— Start Material shown —
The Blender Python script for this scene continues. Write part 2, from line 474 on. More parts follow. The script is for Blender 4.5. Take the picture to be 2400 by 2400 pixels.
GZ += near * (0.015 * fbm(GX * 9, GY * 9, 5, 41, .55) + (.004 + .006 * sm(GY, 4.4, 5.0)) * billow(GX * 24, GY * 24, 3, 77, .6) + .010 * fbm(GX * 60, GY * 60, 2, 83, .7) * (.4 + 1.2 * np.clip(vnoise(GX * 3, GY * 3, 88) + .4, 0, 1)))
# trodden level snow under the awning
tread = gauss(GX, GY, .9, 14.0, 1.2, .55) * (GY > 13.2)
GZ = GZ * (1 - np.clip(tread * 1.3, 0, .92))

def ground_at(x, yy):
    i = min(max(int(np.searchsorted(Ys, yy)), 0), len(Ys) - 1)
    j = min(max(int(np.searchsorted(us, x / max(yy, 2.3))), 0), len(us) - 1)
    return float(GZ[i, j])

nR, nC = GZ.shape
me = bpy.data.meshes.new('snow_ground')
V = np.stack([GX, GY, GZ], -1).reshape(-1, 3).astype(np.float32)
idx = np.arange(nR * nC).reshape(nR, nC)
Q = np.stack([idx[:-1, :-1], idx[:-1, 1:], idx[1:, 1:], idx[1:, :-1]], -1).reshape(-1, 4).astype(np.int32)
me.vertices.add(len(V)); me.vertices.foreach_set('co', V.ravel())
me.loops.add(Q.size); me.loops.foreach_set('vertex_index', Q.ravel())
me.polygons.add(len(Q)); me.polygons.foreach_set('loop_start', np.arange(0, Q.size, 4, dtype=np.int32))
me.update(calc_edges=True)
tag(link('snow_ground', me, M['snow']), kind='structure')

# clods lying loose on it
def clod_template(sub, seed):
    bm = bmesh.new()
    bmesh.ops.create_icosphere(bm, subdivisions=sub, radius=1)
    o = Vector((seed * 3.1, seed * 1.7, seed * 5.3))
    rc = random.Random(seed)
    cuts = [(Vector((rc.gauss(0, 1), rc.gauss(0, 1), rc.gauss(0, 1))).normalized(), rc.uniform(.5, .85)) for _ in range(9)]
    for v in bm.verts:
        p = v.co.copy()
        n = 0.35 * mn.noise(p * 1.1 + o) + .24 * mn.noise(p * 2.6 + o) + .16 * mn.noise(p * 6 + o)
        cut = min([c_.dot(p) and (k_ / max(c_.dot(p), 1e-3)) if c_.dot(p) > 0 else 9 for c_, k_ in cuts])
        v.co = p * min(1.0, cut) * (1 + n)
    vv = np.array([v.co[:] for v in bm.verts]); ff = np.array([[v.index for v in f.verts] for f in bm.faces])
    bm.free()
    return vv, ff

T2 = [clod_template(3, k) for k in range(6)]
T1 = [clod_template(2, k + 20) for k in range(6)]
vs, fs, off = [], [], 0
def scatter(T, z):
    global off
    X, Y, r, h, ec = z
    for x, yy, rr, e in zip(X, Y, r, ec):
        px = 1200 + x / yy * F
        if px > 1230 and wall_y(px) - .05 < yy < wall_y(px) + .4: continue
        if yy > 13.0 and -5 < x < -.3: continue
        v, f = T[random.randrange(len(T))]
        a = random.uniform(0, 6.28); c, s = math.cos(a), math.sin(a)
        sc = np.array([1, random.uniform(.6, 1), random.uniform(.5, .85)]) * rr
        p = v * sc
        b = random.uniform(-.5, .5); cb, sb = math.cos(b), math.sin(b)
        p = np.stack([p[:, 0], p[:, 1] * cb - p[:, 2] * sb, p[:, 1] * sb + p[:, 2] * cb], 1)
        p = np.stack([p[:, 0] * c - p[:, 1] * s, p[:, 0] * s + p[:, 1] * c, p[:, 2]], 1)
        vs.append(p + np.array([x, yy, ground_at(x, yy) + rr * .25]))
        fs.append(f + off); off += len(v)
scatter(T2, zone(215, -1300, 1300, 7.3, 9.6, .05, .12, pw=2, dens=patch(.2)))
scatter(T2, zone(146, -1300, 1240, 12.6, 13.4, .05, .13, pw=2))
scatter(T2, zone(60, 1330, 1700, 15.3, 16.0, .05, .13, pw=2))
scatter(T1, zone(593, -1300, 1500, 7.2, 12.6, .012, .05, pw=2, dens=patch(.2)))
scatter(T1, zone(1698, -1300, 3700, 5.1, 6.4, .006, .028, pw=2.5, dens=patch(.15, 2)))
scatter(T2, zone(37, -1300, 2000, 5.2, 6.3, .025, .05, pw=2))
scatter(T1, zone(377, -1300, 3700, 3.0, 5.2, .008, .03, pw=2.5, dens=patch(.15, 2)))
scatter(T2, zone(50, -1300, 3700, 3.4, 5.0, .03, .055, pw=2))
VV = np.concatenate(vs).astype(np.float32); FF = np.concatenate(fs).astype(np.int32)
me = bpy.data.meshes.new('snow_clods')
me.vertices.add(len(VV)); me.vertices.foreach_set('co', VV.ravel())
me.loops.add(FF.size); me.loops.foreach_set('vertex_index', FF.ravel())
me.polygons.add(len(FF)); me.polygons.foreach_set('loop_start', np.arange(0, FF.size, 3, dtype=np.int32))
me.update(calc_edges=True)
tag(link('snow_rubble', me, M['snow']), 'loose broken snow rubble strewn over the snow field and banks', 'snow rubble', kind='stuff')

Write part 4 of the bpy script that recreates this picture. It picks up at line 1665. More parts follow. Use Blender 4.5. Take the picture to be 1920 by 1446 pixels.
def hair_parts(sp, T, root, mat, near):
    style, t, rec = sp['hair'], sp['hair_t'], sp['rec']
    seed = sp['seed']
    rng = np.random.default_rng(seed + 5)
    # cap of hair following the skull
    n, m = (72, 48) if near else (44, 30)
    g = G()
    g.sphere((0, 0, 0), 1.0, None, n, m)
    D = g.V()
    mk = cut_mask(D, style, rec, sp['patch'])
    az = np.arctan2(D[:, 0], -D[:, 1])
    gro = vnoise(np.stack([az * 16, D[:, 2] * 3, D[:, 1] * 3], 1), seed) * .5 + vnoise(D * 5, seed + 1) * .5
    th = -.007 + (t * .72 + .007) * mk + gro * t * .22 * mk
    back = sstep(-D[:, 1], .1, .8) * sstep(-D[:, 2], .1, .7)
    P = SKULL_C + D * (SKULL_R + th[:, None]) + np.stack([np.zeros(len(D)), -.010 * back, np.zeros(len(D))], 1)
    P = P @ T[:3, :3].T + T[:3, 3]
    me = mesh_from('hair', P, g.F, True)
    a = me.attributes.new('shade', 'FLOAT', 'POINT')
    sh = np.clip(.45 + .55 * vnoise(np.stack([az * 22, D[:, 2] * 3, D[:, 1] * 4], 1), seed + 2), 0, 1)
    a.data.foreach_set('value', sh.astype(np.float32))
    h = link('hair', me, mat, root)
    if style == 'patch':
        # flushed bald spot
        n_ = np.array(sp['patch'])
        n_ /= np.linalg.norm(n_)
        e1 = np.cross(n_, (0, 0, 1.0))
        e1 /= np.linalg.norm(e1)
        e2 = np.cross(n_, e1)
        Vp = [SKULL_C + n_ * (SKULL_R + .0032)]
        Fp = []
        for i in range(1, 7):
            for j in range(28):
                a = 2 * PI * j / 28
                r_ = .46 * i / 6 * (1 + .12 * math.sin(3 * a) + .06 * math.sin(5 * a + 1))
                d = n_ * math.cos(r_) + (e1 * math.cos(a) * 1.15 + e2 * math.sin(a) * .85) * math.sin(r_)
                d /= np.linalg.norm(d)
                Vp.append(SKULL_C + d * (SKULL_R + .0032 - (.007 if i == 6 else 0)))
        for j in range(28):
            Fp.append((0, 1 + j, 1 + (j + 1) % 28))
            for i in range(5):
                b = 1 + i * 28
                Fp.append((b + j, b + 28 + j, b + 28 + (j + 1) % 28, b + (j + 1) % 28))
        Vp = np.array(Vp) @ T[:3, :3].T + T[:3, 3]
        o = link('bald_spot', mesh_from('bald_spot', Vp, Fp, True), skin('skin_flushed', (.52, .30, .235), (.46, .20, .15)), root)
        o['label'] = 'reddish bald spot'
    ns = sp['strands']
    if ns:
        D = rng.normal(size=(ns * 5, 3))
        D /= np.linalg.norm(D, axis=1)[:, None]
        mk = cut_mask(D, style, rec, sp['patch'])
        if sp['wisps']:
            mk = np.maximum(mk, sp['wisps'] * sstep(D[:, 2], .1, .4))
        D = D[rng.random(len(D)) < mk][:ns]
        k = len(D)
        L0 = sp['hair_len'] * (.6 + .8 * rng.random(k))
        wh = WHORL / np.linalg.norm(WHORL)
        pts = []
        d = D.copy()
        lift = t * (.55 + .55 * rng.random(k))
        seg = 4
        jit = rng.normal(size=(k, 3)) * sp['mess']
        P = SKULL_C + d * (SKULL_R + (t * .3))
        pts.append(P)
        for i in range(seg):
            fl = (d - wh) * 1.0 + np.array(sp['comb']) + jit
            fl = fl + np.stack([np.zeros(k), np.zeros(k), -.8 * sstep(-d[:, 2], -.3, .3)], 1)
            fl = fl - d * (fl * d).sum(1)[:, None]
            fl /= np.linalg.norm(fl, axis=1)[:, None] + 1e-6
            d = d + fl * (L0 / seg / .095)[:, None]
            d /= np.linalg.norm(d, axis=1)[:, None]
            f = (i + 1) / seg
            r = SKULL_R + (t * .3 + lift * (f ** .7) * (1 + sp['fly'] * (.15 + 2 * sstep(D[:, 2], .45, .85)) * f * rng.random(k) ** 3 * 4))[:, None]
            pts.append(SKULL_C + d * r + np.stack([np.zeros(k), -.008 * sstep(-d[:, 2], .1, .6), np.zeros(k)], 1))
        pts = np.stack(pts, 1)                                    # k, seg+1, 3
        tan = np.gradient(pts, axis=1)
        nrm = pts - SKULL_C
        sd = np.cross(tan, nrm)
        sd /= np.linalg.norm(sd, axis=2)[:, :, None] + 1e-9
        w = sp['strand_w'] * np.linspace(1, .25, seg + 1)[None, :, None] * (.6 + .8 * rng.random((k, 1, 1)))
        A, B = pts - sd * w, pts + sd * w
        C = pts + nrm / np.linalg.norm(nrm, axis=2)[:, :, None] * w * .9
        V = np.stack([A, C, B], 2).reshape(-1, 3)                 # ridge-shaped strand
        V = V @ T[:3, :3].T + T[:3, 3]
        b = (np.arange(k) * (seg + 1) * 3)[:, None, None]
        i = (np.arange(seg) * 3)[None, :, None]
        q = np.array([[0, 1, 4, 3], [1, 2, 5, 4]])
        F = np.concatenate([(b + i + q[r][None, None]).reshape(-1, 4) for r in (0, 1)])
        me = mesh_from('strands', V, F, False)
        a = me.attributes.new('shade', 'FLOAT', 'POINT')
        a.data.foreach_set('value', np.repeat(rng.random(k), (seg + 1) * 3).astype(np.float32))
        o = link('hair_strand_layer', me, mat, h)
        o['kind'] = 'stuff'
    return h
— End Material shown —
**Prompt**
From the very first line of the data through the line with "return float(GZ[i, j])" in it, please reproduce each line exactly and output nothing more.

**Exercise solution**
The Blender Python script for this scene continues. Write part 2, from line 474 on. More parts follow. The script is for Blender 4.5. Take the picture to be 2400 by 2400 pixels.
GZ += near * (0.015 * fbm(GX * 9, GY * 9, 5, 41, .55) + (.004 + .006 * sm(GY, 4.4, 5.0)) * billow(GX * 24, GY * 24, 3, 77, .6) + .010 * fbm(GX * 60, GY * 60, 2, 83, .7) * (.4 + 1.2 * np.clip(vnoise(GX * 3, GY * 3, 88) + .4, 0, 1)))
# trodden level snow under the awning
tread = gauss(GX, GY, .9, 14.0, 1.2, .55) * (GY > 13.2)
GZ = GZ * (1 - np.clip(tread * 1.3, 0, .92))

def ground_at(x, yy):
    i = min(max(int(np.searchsorted(Ys, yy)), 0), len(Ys) - 1)
    j = min(max(int(np.searchsorted(us, x / max(yy, 2.3))), 0), len(us) - 1)
    return float(GZ[i, j])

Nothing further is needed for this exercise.